I don’t write about people I know much, but one of my siblings is a self-professed moderate who views far left and far right as being equally bad and equally dangerous, and said so in a text message to me just yesterday. I don’t argue with him much because arguing with people over political attitudes is the best way to cement them in a person’s head, but I couldn’t let that slide.
I’m not going to deny that I have some minor issues with left wing progressives. But I’ve seen enough of the right-wing insanity over the past couple decades to know that there’s no real comparison between the two. I suspect that most of my sibling’s repugnance is that he was treated very obnoxiously by some progressives while he was attending graduate school, and thus he is holding a grudge which predisposes him to think just as poorly of them as he does of the right-wing crazies.
Anyway, getting back to the point of my article, there’s no way to justify any statement that the far left is as bad as the far right. The example I gave my sibling is that we have never seen an attempt to overthrow an election by anyone on the left. His response was a half-hearted “well if the circumstances were right they’d do the same thing”, which I think he knew was a weak argument.
Yeah, sure, it’s theoretically possible to drive anyone into revolting against an existing system. But it’s no longer theoretical in the case of the right-wing of the country. And it’s not simply a splinter minority of crazy people, either. We have tens of millions of people primed to accept it if Trump or some wannabe could figure out how to engineer it.
That wasn’t the only thing I could have listed, of course, but one thing I’ve recently learned is that it’s better to simply state a truth than to try to argue with someone about it. If you state a truth and refuse to argue with someone who doesn’t accept it, it blocks them from being able to pretend their arguments are superior. I mean, they still can in their own minds, but they don’t get to rehearse it with you against the actual truth.

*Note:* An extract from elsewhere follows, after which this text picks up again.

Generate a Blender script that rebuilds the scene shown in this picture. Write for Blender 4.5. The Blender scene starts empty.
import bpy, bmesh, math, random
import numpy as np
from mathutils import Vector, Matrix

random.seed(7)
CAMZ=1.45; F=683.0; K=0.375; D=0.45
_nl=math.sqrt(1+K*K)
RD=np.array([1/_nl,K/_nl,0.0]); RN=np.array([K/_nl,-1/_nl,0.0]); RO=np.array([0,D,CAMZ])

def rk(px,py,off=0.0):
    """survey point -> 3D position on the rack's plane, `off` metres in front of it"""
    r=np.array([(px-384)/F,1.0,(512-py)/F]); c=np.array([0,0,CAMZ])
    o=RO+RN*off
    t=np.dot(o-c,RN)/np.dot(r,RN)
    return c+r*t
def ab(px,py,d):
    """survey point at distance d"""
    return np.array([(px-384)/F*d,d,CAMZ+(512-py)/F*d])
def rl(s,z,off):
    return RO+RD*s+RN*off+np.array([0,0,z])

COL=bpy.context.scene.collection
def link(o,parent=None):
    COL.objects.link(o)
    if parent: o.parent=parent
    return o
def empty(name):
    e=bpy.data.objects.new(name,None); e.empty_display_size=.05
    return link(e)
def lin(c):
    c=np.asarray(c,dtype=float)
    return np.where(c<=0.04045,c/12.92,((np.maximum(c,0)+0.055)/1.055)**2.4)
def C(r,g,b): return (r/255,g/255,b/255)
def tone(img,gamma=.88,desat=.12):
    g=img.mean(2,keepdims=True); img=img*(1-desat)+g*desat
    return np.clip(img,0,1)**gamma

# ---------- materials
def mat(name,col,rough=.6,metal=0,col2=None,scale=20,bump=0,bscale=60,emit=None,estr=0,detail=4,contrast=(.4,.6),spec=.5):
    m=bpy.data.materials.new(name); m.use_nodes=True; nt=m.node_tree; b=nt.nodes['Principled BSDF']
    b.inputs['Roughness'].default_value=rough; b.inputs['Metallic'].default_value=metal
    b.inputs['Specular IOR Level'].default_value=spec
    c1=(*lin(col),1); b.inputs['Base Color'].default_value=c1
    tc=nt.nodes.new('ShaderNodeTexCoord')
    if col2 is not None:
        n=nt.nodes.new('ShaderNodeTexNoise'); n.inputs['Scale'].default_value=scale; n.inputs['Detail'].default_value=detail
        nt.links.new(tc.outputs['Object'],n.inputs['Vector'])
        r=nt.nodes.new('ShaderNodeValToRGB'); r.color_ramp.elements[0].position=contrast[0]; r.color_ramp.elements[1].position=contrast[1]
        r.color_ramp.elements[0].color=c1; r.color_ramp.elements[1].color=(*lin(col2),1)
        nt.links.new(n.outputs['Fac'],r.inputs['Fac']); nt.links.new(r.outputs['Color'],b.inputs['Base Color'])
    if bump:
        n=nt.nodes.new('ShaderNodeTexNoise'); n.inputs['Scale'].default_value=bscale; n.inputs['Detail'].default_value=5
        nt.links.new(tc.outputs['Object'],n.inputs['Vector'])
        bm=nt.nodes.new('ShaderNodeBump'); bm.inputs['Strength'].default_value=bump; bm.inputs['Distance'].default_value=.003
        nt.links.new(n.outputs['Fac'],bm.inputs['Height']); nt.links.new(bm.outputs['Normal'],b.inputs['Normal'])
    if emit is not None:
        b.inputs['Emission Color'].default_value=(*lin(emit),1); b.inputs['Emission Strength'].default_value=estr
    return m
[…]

So I don’t argue with him when he comes up with stuff that I consider nonsensical navel-gazing. He’s pretty smart, but has the tendency a lot of smart people share to get stuck admiring their own reasoning. So not giving him the opportunity to argue with me means he gets to chew on it for a while instead, and that does more to shift his thinking than I could ever hope to accomplish by trying to batter him into submission.
Will it work with everyone? Probably not — some people are invincible in their stupidity, and will continue to believe it even in the face of their own actual demise. But doing it this way takes advantage of the brain’s tendency towards caching information. If you just say something, and they don’t get the chance to argue, then it’s in their brain without the countering argument pathways getting reinforced at the same time.